Now both my neocon professors are in favor of marijuana legalization hmmmm....
Neo-Conservatism is the most abhorent mainstream ideology alive in America today. I hate them, I hope they burn in the ashes of their own wars.
It's one thing to be a statist with the implied contradictions and opression, it's another thing to come along, destroy the half freedom of one of the ideologies (social freedom destroyed and big buisness in bed with government) has and be nationalistic. I hope that the first time I debate with a neocon they sprout wings and breath fire so that I can slay them.
/hate rant. Sorry I'm usually reasonable but god do I hate neocons.
^That's why I made this thread.
Hey! We both have Rousseau quotes *high fives*
Haha pound it!
Yea I've been reading this book with brief selections of political writings and the excerpt from the social contract really surprised me. I really liked this quote (because I was like oh heyy I agree with that statement! :D) and I feel as though this quote in and of itself serves to prove that Rousseau was not quite as pro democracy as my teachers have lead me believe...
Rousseau is a bit of an odd fellow; his view of the corruptibility of human nature, for instance, is confined to societal relations. His point is this: outside society, men would have immediate and intuitive access to the general will which is in complete accordance with the common good. It is only when men enters society that he forms associations with others for the propagation of the private will, i.e., some will at the expense of others.
This is why he thinks that even the majority would not constitute a proper democracy, since the majority rule would not be what he calls the common good (which as he has already noted cannot be achieved within society) but it would merely be the sum of private wills.
But he goes on later to contradict himself. Within Rousseau you can find innumerable contradictions. But so what if he contradicts himself? He's deep; he's large; he contains multitudes.

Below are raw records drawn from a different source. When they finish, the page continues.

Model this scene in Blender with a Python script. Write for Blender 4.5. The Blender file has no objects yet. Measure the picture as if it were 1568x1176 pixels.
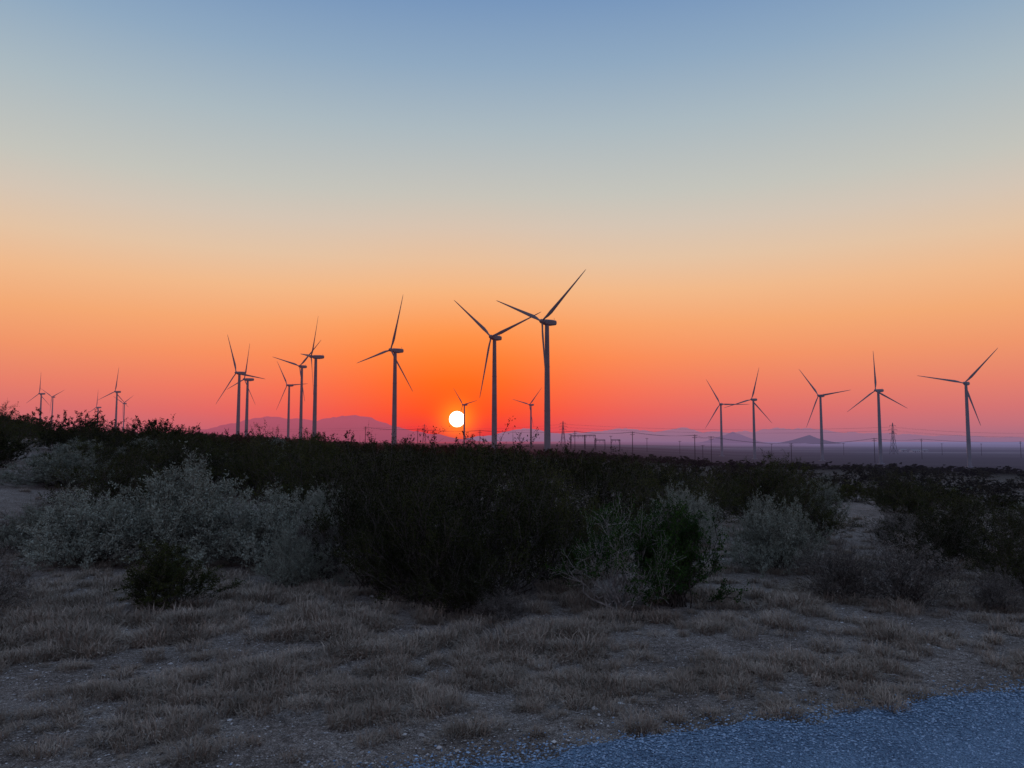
import bpy, math, random
import numpy as np
from mathutils import Vector
random.seed(7); rng=np.random.default_rng(7)
sc=bpy.context.scene
F=1140.0; EYE=1.7; HZ=675.0
def lin(c):
    return tuple(((v/255)/12.92 if v/255<=.04045 else ((v/255+.055)/1.055)**2.4) for v in c)
def sstep(a,b,x):
    t=np.clip((np.asarray(x,float)-a)/(b-a),0,1); return t*t*(3-2*t)

# ------------------------------------------------------------ terrain height
def vnoise(x,y,s,seed):
    x=np.asarray(x,float)/s; y=np.asarray(y,float)/s
    xi=np.floor(x); yi=np.floor(y); fx=x-xi; fy=y-yi
    def h(a,b):
        v=np.sin(a*127.1+b*311.7+seed*74.7)*43758.5453; return v-np.floor(v)
    fx=fx*fx*(3-2*fx); fy=fy*fy*(3-2*fy)
    return (h(xi,yi)*(1-fx)+h(xi+1,yi)*fx)*(1-fy)+(h(xi,yi+1)*(1-fx)+h(xi+1,yi+1)*fx)*fy-.5
def g(x,y):
    x=np.asarray(x,float); y=np.asarray(y,float)
    r=np.hypot(x,y); az=np.arctan2(x,y); u=np.tan(np.clip(az,-1.1,1.1))
    near=sstep(13,46,r)*np.interp(u,[-.75,-.6,-.45,-.33,-.2,0,.3,.75],[2.5,1.6,1.1,.65,.1,-.35,-1.2,-1.6])
    far=sstep(50,420,r)*np.interp(u,[-.8,-.35,-.1,.1,.3,.75],[4,2.5,-3.5,-5,-12,-13])
    out=sstep(1200,5000,r)*-14
    rough=vnoise(x,y,.5,1)*.035+vnoise(x,y,.17,2)*.018+vnoise(x,y,2.3,3)*.08
    rough=rough*sstep(1.5,6.0,r)
    return near+far+out+rough
RD=np.array([.955,.297]); RN=np.array([-.297,.955])
RE=float(np.dot([-.32,4.02],RN))
def roadside(x,y): return x*RN[0]+y*RN[1]-RE

# ------------------------------------------------------------ materials
def newmat(name):
    m=bpy.data.materials.new(name); m.use_nodes=True
    nt=m.node_tree; nt.nodes.clear(); return m,nt
def N(nt,t,**k):
    n=nt.nodes.new(t)
    for a,b in k.items(): setattr(n,a,b)
    return n
def math_(nt,op,a,b=None,clamp=False):
    n=N(nt,'ShaderNodeMath',operation=op,use_clamp=clamp)
    for i,v in enumerate((a,b)):
        if v is None: continue
        if isinstance(v,(int,float)): n.inputs[i].default_value=v
        else: nt.links.new(v,n.inputs[i])
    return n.outputs[0]
def noise(nt,vec,scale,detail=4,rough=.6):
    n=N(nt,'ShaderNodeTexNoise'); n.inputs['Scale'].default_value=scale
    n.inputs['Detail'].default_value=detail; n.inputs['Roughness'].default_value=rough
    if vec is not None: nt.links.new(vec,n.inputs['Vector'])
    return n.outputs['Fac']
def ramp(nt,fac,stops,interp='LINEAR'):
    r=N(nt,'ShaderNodeValToRGB'); cr=r.color_ramp; cr.interpolation=interp
    while len(cr.elements)<len(stops): cr.elements.new(.5)
    for e,(p,c) in zip(cr.elements,stops):
        e.position=p; e.color=(c[0],c[1],c[2],1)
    nt.links.new(fac,r.inputs[0]); return r.outputs[0]
def mixc(nt,f,a,b,blend='MIX'):
    m=N(nt,'ShaderNodeMix',data_type='RGBA',blend_type=blend)
    for i,v in ((0,f),(6,a),(7,b)):
        if isinstance(v,(int,float)): m.inputs[i].default_value=v
        elif isinstance(v,tuple): m.inputs[i].default_value=(*v[:3],1)
        else: nt.links.new(v,m.inputs[i])
    return m.outputs[2]
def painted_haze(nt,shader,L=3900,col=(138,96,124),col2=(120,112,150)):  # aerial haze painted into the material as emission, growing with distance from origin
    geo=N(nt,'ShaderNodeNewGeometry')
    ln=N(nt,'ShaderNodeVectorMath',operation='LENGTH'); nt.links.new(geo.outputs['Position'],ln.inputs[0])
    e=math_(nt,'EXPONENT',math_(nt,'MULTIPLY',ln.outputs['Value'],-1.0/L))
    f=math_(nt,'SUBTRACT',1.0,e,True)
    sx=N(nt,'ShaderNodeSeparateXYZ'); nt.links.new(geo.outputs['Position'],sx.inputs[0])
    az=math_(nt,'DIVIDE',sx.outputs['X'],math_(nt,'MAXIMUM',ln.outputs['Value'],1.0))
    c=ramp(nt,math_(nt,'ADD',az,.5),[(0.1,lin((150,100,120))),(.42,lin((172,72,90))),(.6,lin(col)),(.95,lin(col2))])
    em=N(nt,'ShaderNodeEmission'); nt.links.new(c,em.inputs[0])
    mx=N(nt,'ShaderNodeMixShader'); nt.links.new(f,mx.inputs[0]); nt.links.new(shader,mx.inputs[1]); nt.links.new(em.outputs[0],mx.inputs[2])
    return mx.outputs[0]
def finish(nt,sh):
    o=N(nt,'ShaderNodeOutputMaterial'); nt.links.new(sh,o.inputs[0])
def principled(nt,col,rough=.9,spec=.1,normal=None):
    p=N(nt,'ShaderNodeBsdfPrincipled'); p.inputs['Roughness'].default_value=rough
    p.inputs['Specular IOR Level'].default_value=spec
    if isinstance(col,tuple): p.inputs['Base Color'].default_value=(*col[:3],1)
    else: nt.links.new(col,p.inputs['Base Color'])
    if normal is not None: nt.links.new(normal,p.inputs['Normal'])
    return p.outputs[0]
def diffuse(nt,col,normal=None):
    p=N(nt,'ShaderNodeBsdfDiffuse'); nt.links.new(col,p.inputs[0])
    if normal is not None: nt.links.new(normal,p.inputs['Normal'])
    return p.outputs[0]
def bump(nt,h,strength,dist):
    b=N(nt,'ShaderNodeBump'); b.inputs['Strength'].default_value=strength; b.inputs['Distance'].default_value=dist
    nt.links.new(h,b.inputs['Height']); return b.outputs[0]

def mat_ground():
    m,nt=newmat('desert_soil'); geo=N(nt,'ShaderNodeNewGeometry'); P=geo.outputs['Position']
    n1=noise(nt,P,1.3,6,.65); n2=noise(nt,P,28,5,.7); n3=noise(nt,P,110,2,.6)
    a=math_(nt,'ADD',math_(nt,'MULTIPLY',n1,.4),math_(nt,'MULTIPLY',n2,.6))
    c=ramp(nt,a,[(.36,(.11,.09,.08)),(.48,(.22,.182,.162)),(.6,(.36,.31,.28)),(.72,(.5,.44,.41))])
    c2=ramp(nt,n3,[(.42,(.5,.5,.5)),(.58,(1,1,1)),(.7,(1.6,1.6,1.65))])
    near=mixc(nt,1.0,c,c2,'MULTIPLY')
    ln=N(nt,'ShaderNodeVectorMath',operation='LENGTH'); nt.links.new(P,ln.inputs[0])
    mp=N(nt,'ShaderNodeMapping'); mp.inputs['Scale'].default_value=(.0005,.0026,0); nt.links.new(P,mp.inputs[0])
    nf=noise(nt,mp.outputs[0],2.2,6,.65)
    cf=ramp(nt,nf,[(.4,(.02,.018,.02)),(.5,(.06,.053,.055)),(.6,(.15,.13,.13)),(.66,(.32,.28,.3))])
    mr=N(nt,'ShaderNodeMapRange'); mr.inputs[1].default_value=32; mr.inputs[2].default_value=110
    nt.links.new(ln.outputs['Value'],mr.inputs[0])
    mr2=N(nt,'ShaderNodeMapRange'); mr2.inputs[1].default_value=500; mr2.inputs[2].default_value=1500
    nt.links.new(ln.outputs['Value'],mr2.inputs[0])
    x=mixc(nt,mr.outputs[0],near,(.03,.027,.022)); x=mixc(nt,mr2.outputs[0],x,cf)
    h=math_(nt,'ADD',n2,math_(nt,'MULTIPLY',n3,.5))
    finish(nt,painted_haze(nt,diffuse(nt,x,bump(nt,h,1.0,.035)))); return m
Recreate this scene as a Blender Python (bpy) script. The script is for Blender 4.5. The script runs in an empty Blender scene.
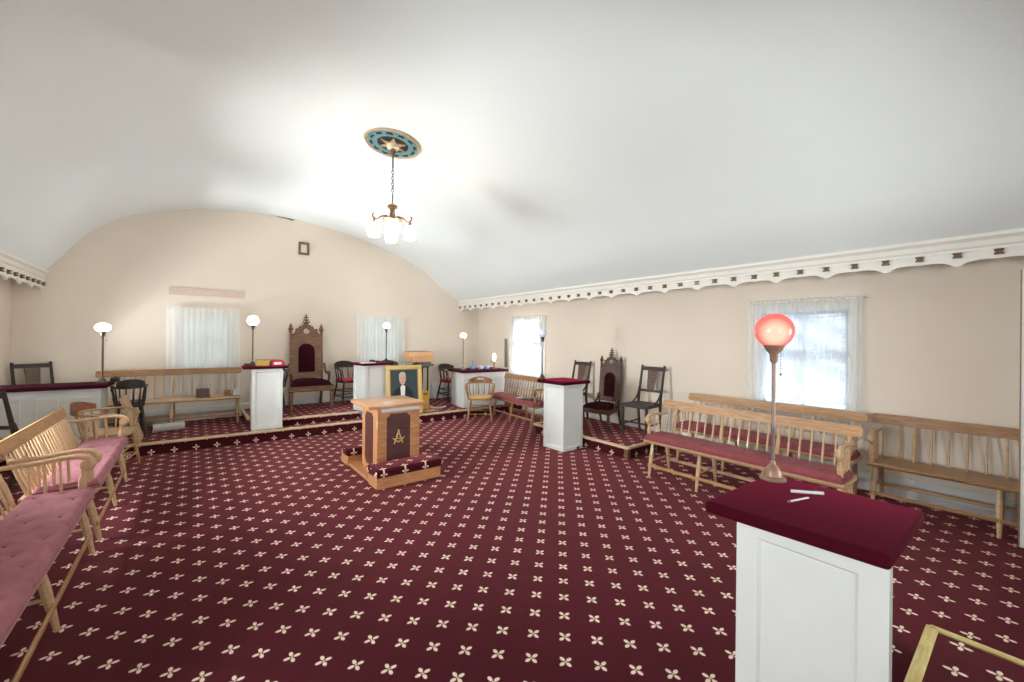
import bpy, bmesh, math, random
from mathutils import Matrix, Vector
R = math.radians
PI = math.pi
random.seed(7)
S = bpy.context.scene
COL = S.collection

# ------------------------------------------------------------------ camera, world, large lights, exposure
YAW, ROLL, CAM_H = R(38.0), R(0.55), 1.5
fwd = Vector((math.sin(YAW), math.cos(YAW), 0))
rgt = Vector((math.cos(YAW), -math.sin(YAW), 0))
up = Vector((0, 0, 1))
cr = rgt * math.cos(ROLL) + up * math.sin(ROLL)
cu = -rgt * math.sin(ROLL) + up * math.cos(ROLL)
cam_data = bpy.data.cameras.new('camera')
cam = bpy.data.objects.new('camera', cam_data)
COL.objects.link(cam)
cam.matrix_world = Matrix(((cr.x, cu.x, -fwd.x, 0), (cr.y, cu.y, -fwd.y, 0), (cr.z, cu.z, -fwd.z, CAM_H), (0, 0, 0, 1)))
cam_data.sensor_width = 36
cam_data.lens = 408 / 1024 * 36
cam_data.shift_y = -2.5 / 1024
cam_data.clip_start = 0.02
S.camera = cam

S.view_settings.view_transform = 'Standard'
S.view_settings.look = 'None'
S.view_settings.gamma = 1
S.view_settings.use_curve_mapping = False
S.view_settings.exposure = 0.76

world = bpy.data.worlds.new('overcast_sky')
S.world = world
world.use_nodes = True
wn = world.node_tree.nodes
wn['Background'].inputs[0].default_value = (0.86, 0.94, 1.0, 1)
wn['Background'].inputs[1].default_value = 1.5


def area(name, loc, direction, sx, sy, watts, col=(1, 1, 1)):
    l = bpy.data.lights.new(name, 'AREA')
    l.shape = 'RECTANGLE'
    l.size, l.size_y, l.energy, l.color = sx, sy, watts, col
    o = bpy.data.objects.new(name, l)
    COL.objects.link(o)
    o.location = loc
    o.rotation_euler = Vector(direction).to_track_quat('-Z', 'Z').to_euler()
    return o


# daylight outside the south windows; north and west ones are unseen, added for fill
DAY = (0.93, 0.97, 1.0)
area('daylight_south_near', (6.3, 1.62, 2.75), (-1, 0, -0.75), 1.3, 0.9, 60, DAY)
area('upfill_south_near', (6.5, 1.62, 0.15), (-1, 0, 0.85), 1.3, 0.9, 90, DAY)  # low lamp added outside, aimed up to brighten the ceiling
area('daylight_south_far', (6.3, 6.35, 2.75), (-1, 0, -0.75), 1.3, 0.9, 110, DAY)
area('upfill_south_far', (6.5, 6.35, 0.15), (-1, 0, 0.85), 1.3, 0.9, 680, DAY)  # strong low lamp added to lift the left side of the vault
for yy, watts in ((1.3, 90), (4.6, 215)):
    area('fill_north', (-2.2, yy, 1.5), (1, 0, 0.30), 1.1, 1.25, watts, (0.92, 0.97, 1.0))  # added fill lamps at the unseen north windows
area('upfill_north', (-2.95, 7.25, 0.35), (1, 0, 0.5), 1.1, 1.0, 330, (0.92, 0.97, 1.0))  # added fill aimed up through the unseen far north window
for xx, dx, dz, watts in ((0.2, -.35, .6, 45), (3.1, -.5, .75, 80)):
    area('fill_west', (xx, -1.75, 1.4), (dx, 1, dz), 1.1, 1.25, watts, (0.92, 0.97, 1.0))  # added fill lamps at the unseen west windows

# ------------------------------------------------------------------ materials
def new_mat(name):
    m = bpy.data.materials.new(name)
    m.use_nodes = True
    return m, m.node_tree.nodes, m.node_tree.links, m.node_tree.nodes['Principled BSDF']


def srgb(r, g, b):
    f = lambda c: (c / 255 / 12.92) if c / 255 <= 0.04045 else ((c / 255 + 0.055) / 1.055) ** 2.4
    return (f(r), f(g), f(b), 1)


def plain(name, col, rough=0.5, metal=0.0, noise=0.0, scale=8.0, bump=0.0, sheen=0.0, coat=0.0, stretch=None):
    """a surface whose colour wanders a little between two tones"""
    m, n, l, p = new_mat(name)
    p.inputs['Roughness'].default_value = rough
    if rough > .8:
        p.inputs['Specular IOR Level'].default_value = .15
    p.inputs['Metallic'].default_value = metal
    p.inputs['Sheen Weight'].default_value = sheen
    p.inputs['Coat Weight'].default_value = coat
    p.inputs['Base Color'].default_value = col
    tc = n.new('ShaderNodeTexCoord')
    mp = n.new('ShaderNodeMapping')
    l.new(tc.outputs['Object'], mp.inputs[0])
    if stretch:
        mp.inputs['Scale'].default_value = stretch
    nz = n.new('ShaderNodeTexNoise')
    nz.inputs['Scale'].default_value = scale
    nz.inputs['Detail'].default_value = 4
    l.new(mp.outputs[0], nz.inputs['Vector'])
    if noise:
        rp = n.new('ShaderNodeValToRGB')
        rp.color_ramp.elements[0].position = 0.3
        rp.color_ramp.elements[1].position = 0.72
        rp.color_ramp.elements[0].color = tuple(c * (1 - noise) for c in col[:3]) + (1,)
        rp.color_ramp.elements[1].color = tuple(min(1, c * (1 + noise * 0.7)) for c in col[:3]) + (1,)
        l.new(nz.outputs['Fac'], rp.inputs[0])
        l.new(rp.outputs[0], p.inputs['Base Color'])
    if bump:
        b = n.new('ShaderNodeBump')
        b.inputs['Strength'].default_value = bump
        b.inputs['Distance'].default_value = 0.01
        l.new(nz.outputs['Fac'], b.inputs['Height'])
        l.new(b.outputs[0], p.inputs['Normal'])
    return m


def wood(name, col, dark, rough=0.4, scale=7.0, stretch=(1, 9, 9), coat=0.15):
    m, n, l, p = new_mat(name)
    tc = n.new('ShaderNodeTexCoord')
    mp = n.new('ShaderNodeMapping')
    mp.inputs['Scale'].default_value = stretch
    l.new(tc.outputs['Object'], mp.inputs[0])
    nz = n.new('ShaderNodeTexNoise')
    nz.inputs['Scale'].default_value = scale
    nz.inputs['Detail'].default_value = 5
    nz.inputs['Distortion'].default_value = 0.8
    l.new(mp.outputs[0], nz.inputs['Vector'])
    rp = n.new('ShaderNodeValToRGB')
    rp.color_ramp.elements[0].position = 0.32
    rp.color_ramp.elements[0].color = dark
    rp.color_ramp.elements[1].position = 0.66
    rp.color_ramp.elements[1].color = col
    l.new(nz.outputs['Fac'], rp.inputs[0])
    l.new(rp.outputs[0], p.inputs['Base Color'])
    p.inputs['Roughness'].default_value = rough
    p.inputs['Coat Weight'].default_value = coat
    return m


def glow(name, col, strength):
    m, n, l, p = new_mat(name)
    p.inputs['Base Color'].default_value = (0.9, 0.88, 0.84, 1)
    p.inputs['Roughness'].default_value = 0.3
    p.inputs['Emission Color'].default_value = col
    p.inputs['Emission Strength'].default_value = strength
    return m


def carpet_mat():
    """burgundy carpet woven with cream four-petal flowers in a diagonal repeat; risers carry the same repeat"""
    m, n, l, p = new_mat('flower_carpet')
    PX, PY, X0, Y0 = 0.22214, 0.22783, 1.3749, 1.3320

    def mth(op, a, b=None, c=None):
        q = n.new('ShaderNodeMath')
        q.operation = op
        for i, v in enumerate((a, b, c)):
            if v is None:
                continue
            if isinstance(v, (int, float)):
                q.inputs[i].default_value = v
            else:
                l.new(v, q.inputs[i])
        return q.outputs[0]
    g = n.new('ShaderNodeNewGeometry')
    sp = n.new('ShaderNodeSeparateXYZ')
    l.new(g.outputs['Position'], sp.inputs[0])
    sn = n.new('ShaderNodeSeparateXYZ')
    l.new(g.outputs['True Normal'], sn.inputs[0])
    upz = mth('GREATER_THAN', mth('ABSOLUTE', sn.outputs[2]), 0.6)
    sidex = mth('MULTIPLY', mth('SUBTRACT', 1.0, upz), mth('GREATER_THAN', mth('ABSOLUTE', sn.outputs[0]), 0.6))
    # first axis: x, or y on faces looking along x; second axis: y, or height on every riser
    a = mth('ADD', mth('MULTIPLY', sp.outputs[0], mth('SUBTRACT', 1.0, sidex)), mth('MULTIPLY', sp.outputs[1], sidex))
    zz = mth('ADD', sp.outputs[2], Y0 - 0.035)
    b = mth('ADD', mth('MULTIPLY', sp.outputs[1], upz), mth('MULTIPLY', zz, mth('SUBTRACT', 1.0, upz)))
    ua = mth('DIVIDE', mth('SUBTRACT', a, X0), PX)
    vb = mth('DIVIDE', mth('SUBTRACT', b, Y0), PY)

    def cell(off):
        fx = mth('MULTIPLY', mth('ABSOLUTE', mth('SUBTRACT', mth('FRACT', mth('ADD', ua, 100.5 + off)), 0.5)), PX)
        fy = mth('MULTIPLY', mth('ABSOLUTE', mth('SUBTRACT', mth('FRACT', mth('ADD', vb, 100.5 + off)), 0.5)), PY)
        hi, lo = mth('MAXIMUM', fx, fy), mth('MINIMUM', fx, fy)
        e = mth('ADD', mth('POWER', mth('DIVIDE', mth('SUBTRACT', hi, 0.0215), 0.0152), 2.0), mth('POWER', mth('DIVIDE', lo, 0.0092), 2.0))
        c = mth('DIVIDE', mth('MAXIMUM', hi, lo), 0.0040)
        return mth('MINIMUM', e, mth('POWER', c, 2.0))
    d = mth('MINIMUM', cell(0.0), cell(0.5))
    nz = n.new('ShaderNodeTexNoise')
    nz.inputs['Scale'].default_value = 260
    nz.inputs['Detail'].default_value = 2
    l.new(g.outputs['Position'], nz.inputs['Vector'])
    nb = n.new('ShaderNodeTexNoise')
    nb.inputs['Scale'].default_value = 1.1
    nb.inputs['Detail'].default_value = 3
    l.new(g.outputs['Position'], nb.inputs['Vector'])
    edge = mth('ADD', d, mth('MULTIPLY', mth('SUBTRACT', nz.outputs['Fac'], 0.5), 0.5))
    mask = n.new('ShaderNodeMapRange')
    mask.inputs['From Min'].default_value = 1.15
    mask.inputs['From Max'].default_value = 0.7
    l.new(edge, mask.inputs['Value'])
    base = n.new('ShaderNodeValToRGB')
    base.color_ramp.elements[0].position = 0.25
    base.color_ramp.elements[0].color = CARPET_DARK
    base.color_ramp.elements[1].position = 0.75
    base.color_ramp.elements[1].color = CARPET_LIGHT
    l.new(mth('ADD', mth('MULTIPLY', nz.outputs['Fac'], 0.6), mth('MULTIPLY', nb.outputs['Fac'], 0.4)), base.inputs[0])
    mx = n.new('ShaderNodeMix')
    mx.data_type = 'RGBA'
    l.new(mask.outputs[0], mx.inputs['Factor'])
    l.new(base.outputs[0], mx.inputs['A'])
    mx.inputs['B'].default_value = srgb(238, 216, 194)
    l.new(mx.outputs['Result'], p.inputs['Base Color'])
    p.inputs['Roughness'].default_value = 0.95
    p.inputs['Specular IOR Level'].default_value = 0.15
    p.inputs['Sheen Weight'].default_value = 0.3
    p.inputs['Sheen Roughness'].default_value = 0.4
    p.inputs['Sheen Tint'].default_value = (1.0, 0.28, 0.30, 1)
    bp = n.new('ShaderNodeBump')
    bp.inputs['Strength'].default_value = 0.35
    bp.inputs['Distance'].default_value = 0.004
    l.new(nz.outputs['Fac'], bp.inputs['Height'])
    l.new(bp.outputs[0], p.inputs['Normal'])
    return m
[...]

I dislike the mainstream left more than the NeoCon left. NeoCons aren't as crazy.
I did find his talk about the ''common will'' amazingly mystical. I literally laughed out loud when he stated that the purpose of voting was for each individual stating what they thought the common will was
I'm pretty cool with libertarian socialists as odd as that might sound.
Especially when you tend to ignore the idea of economics systems when talk politics. There's a lot of common ground. Foreign policy, media, civil rights, corporatism (for some to a degree).
Libertyandlife: I'm pretty cool with libertarian socialists as odd as that might sound. Especially when you tend to ignore the idea of economics systems when talk politics. There's a lot of common ground. Foreign policy, media, civil rights, corporatism (for some to a degree). Illusory. Because the economic paradigm is what makes it all work. The fact of capitalism is the only thing that makes the foreign policy, media and civil rights stuff relevant or coherent. As soon as leftists find out their egalitarian religion doesn't work out they turn straight to force. Look at the New Left. They're all establishment liberals and NeoCons now. I will break in the doors of hell and smash the bolts; there will be confusion of people, those above with those from the lower depths. I shall bring up the dead to eat food like the living; and the hosts of dead will outnumber the living. | Post Points: 20
In the end, we need to avoid too many distinctions, because economic illiteracy is economic illiteracy, irrespective of the source,
Honestly, rather than the term Neo-Con, and Progressive we should just call them what they are, Fascist's.